I always wondered why Elvis was giving away so many of his things? Yes, he was rich. He had everything he could want. But plenty of well-to-do people do not give anything away. As a matter of fact, for some enough is never enough. So I remained puzzled. Then I read a book by David Brooks, a journalist and columnist for the New York Times. He offered the thought that happiness that comes from accumulation is fleeting. But but there is another emotion, he calls it joy, that comes from helping others. He writes: “Happiness comes from accomplishments; joy comes from offering gifts. Happiness fades; we get used to the things that used to make us happy. Joy doesn’t fade. To live with joy is to live with wonder, gratitude and hope.”
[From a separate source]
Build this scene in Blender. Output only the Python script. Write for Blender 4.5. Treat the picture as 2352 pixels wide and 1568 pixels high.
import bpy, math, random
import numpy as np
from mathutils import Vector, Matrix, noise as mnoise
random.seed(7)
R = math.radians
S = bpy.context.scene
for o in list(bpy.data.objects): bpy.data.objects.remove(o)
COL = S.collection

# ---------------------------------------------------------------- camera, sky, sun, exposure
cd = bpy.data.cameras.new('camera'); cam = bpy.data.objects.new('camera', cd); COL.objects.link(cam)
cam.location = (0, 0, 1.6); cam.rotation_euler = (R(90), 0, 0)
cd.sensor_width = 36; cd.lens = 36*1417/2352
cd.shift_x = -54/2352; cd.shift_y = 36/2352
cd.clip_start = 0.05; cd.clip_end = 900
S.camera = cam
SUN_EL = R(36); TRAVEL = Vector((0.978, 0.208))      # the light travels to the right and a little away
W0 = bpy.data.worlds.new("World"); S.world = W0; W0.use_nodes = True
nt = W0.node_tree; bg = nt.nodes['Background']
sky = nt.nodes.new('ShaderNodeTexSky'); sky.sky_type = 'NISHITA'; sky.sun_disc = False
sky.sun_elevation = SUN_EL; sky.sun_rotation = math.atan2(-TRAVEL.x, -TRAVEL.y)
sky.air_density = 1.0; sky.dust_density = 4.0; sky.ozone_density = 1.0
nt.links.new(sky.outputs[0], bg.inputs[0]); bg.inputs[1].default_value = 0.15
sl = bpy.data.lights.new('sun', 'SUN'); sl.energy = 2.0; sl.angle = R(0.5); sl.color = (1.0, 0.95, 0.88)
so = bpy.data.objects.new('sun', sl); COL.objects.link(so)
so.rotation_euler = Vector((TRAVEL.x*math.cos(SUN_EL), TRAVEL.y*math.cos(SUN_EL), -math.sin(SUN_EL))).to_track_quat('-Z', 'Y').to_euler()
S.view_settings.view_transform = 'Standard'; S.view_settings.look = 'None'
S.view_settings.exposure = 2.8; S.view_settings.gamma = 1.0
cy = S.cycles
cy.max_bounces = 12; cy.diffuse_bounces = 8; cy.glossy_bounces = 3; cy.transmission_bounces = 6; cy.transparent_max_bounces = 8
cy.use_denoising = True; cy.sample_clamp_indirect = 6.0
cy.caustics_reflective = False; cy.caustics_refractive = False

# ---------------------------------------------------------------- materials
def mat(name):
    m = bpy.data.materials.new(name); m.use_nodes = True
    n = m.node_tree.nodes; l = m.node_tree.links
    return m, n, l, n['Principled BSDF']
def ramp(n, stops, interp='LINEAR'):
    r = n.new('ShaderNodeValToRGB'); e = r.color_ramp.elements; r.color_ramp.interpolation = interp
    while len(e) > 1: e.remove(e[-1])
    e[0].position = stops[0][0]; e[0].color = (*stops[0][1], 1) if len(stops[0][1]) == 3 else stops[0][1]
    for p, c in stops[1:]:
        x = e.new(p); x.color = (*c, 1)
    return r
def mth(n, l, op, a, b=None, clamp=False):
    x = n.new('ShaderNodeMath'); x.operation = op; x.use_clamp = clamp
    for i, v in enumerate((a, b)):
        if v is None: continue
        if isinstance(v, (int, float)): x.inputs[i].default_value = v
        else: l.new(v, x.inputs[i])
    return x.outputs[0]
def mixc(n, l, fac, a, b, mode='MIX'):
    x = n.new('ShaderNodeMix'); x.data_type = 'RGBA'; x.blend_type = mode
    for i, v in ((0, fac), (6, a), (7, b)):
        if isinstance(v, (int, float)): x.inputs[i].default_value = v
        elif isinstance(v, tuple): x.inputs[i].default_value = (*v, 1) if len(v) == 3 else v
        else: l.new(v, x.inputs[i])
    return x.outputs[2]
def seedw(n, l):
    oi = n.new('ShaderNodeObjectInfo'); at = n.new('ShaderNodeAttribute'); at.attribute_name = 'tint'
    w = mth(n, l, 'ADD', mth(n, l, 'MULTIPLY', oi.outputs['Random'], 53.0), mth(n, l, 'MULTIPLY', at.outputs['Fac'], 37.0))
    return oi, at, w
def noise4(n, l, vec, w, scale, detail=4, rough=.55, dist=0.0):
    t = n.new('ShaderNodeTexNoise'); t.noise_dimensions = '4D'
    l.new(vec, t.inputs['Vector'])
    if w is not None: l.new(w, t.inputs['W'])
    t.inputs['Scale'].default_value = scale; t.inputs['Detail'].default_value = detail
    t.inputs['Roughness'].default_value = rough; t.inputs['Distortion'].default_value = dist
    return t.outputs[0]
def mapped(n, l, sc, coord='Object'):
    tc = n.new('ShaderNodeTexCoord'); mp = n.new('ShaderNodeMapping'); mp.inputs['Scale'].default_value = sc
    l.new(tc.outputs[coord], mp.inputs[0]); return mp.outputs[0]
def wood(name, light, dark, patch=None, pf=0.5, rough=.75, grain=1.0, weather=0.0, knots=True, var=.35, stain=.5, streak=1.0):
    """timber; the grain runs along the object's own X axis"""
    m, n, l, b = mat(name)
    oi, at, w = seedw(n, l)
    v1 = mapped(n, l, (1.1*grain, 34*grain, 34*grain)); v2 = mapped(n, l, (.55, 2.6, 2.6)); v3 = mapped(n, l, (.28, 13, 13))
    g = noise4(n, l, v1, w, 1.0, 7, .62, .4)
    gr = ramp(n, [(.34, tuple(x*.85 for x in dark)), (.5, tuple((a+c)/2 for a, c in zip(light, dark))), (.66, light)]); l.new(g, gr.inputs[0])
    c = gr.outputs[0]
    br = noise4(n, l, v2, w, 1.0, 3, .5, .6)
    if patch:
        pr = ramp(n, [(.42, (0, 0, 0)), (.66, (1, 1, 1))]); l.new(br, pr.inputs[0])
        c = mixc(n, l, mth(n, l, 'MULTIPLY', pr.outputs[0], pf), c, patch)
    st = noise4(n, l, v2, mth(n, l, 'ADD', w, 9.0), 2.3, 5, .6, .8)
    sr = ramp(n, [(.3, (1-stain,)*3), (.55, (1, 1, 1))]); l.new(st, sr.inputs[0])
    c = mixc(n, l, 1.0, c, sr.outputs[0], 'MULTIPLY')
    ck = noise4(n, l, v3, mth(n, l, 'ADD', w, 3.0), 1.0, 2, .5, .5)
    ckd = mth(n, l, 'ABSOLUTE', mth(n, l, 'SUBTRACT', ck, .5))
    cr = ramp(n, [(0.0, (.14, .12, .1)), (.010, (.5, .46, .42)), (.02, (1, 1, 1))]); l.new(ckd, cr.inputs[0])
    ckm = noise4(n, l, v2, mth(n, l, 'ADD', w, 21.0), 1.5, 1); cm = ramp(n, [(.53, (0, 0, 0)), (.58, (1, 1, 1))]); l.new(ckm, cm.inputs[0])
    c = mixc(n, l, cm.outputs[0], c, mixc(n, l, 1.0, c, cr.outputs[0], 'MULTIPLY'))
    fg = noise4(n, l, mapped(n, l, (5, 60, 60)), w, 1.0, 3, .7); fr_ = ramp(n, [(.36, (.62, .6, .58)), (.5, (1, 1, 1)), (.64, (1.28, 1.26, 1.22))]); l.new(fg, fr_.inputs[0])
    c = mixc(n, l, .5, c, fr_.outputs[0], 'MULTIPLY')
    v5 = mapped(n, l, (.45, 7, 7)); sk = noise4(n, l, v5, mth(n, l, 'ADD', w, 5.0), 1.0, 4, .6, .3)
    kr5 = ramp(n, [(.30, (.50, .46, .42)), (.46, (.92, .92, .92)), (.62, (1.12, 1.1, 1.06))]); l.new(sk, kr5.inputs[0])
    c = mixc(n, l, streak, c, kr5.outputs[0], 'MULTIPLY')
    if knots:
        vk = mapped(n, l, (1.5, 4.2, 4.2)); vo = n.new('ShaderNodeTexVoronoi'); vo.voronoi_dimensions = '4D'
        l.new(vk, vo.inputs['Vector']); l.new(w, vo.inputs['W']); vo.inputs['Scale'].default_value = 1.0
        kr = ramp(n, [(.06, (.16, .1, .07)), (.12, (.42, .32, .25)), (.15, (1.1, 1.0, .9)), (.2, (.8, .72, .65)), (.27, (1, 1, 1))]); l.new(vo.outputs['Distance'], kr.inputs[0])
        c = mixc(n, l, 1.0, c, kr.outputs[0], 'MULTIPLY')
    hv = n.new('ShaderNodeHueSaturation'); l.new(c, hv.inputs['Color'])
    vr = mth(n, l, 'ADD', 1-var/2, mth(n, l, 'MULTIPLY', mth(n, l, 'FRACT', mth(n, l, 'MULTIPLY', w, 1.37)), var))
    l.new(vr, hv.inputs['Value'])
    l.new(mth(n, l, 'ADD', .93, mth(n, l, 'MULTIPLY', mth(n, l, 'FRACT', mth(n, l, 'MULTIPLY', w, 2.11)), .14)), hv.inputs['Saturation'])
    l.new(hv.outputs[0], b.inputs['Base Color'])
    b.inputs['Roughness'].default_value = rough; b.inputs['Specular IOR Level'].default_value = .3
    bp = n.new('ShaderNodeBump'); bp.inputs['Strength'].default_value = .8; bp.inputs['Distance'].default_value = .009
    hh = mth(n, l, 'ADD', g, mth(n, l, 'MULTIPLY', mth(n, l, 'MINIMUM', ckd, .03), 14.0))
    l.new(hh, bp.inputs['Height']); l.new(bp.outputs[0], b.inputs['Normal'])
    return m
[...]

The singer Robert Goulet described Elvis’ penchant for generosity: “I remember once we sat together backstage for two hours. And he was a charming, delightful man. And at one point I said, “That’s a beautiful ring you have there.” He said “You like it?” I said, “It’s beautiful!” He took it off his hand and put it on mine. He gave me his ring.”

The book is available from the Memphis Mansion >>> on-line shop.

Read the review of the first edition >>> here


Elvis and the Birth of the Cover Art

Here is the updated cover-art of Alfred Wertheimers classic 2013 book 'Elvis and the Birth of Rock and Roll'. The book is due for release September 9, 2021. 

Synopsis:

Elvis who? was photographer Alfred Wertheimer's response when, in early 1956, an RCA Victor publicist asked him to photograph an up-and-coming crooner from Memphis. Little did Wertheimer know that this would be the job of his life: just 21 years old, Elvis Presley was-as we now know-about to become a legend. 


Trailing Presley like a shadow, Wertheimer took nearly 3,000 photographs of Presley that year, creating a penetrating portrait of a man poised on the brink of superstardom. Extraordinary in its intimacy and unparalleled in its scope, Wertheimer's Elvis project immortalized a young man in the very process of making history. 


Now available as a Taschen standard edition, 'Elvis and the Birth of Rock and Roll' collects Wertheimer's most remarkable Elvis shots from that magical year, along with a selection of his historic 1958 pictures of the star being shipped off to an army base in Germany. Each chapter is illustrated with a poster by Hatch Show Print, one of the oldest letterpress print shops in America, which created many early Elvis posters in the 1950s.


Leaving the Building


The 352-page hardback book 'Leaving the Building: The Lucrative Afterlife of Music Estates' by Dr. Eamonn Forde is due for release from Omnibus Press on August 19, 2021. 


Synopsis: When a musician dies, it is rarely the end of their story.


While death can propel megastars to even further success, artists overlooked in their lifetime might also find a new type of fame. But a badly timed move or the wrong deal can see the artist die all over again. Colonel Tom Parker, the former carnival huckster, understood this high-wire act implicitly and the posthumous career of Elvis Presley has provided a template for everyone else.


Estates have two jobs: keeping the artist’s name alive and ensuring they continue to make money. These can sometimes be compatible goals, but often they spark a tension that is unique in the music business.


Drawing on interviews with those running music estates as well as music lawyers, record company executives and archivists, Leaving the Building reveals how the music industry is constantly striving to perfect the business of death.



A Fan's Dream

Josh Roberts published his 51-page paperback book 'My Dream: A Story About My Dream Holiday To Graceland'. 


Synopsis: A fan sees his dream fulfilled going on his dream holiday to Memphis.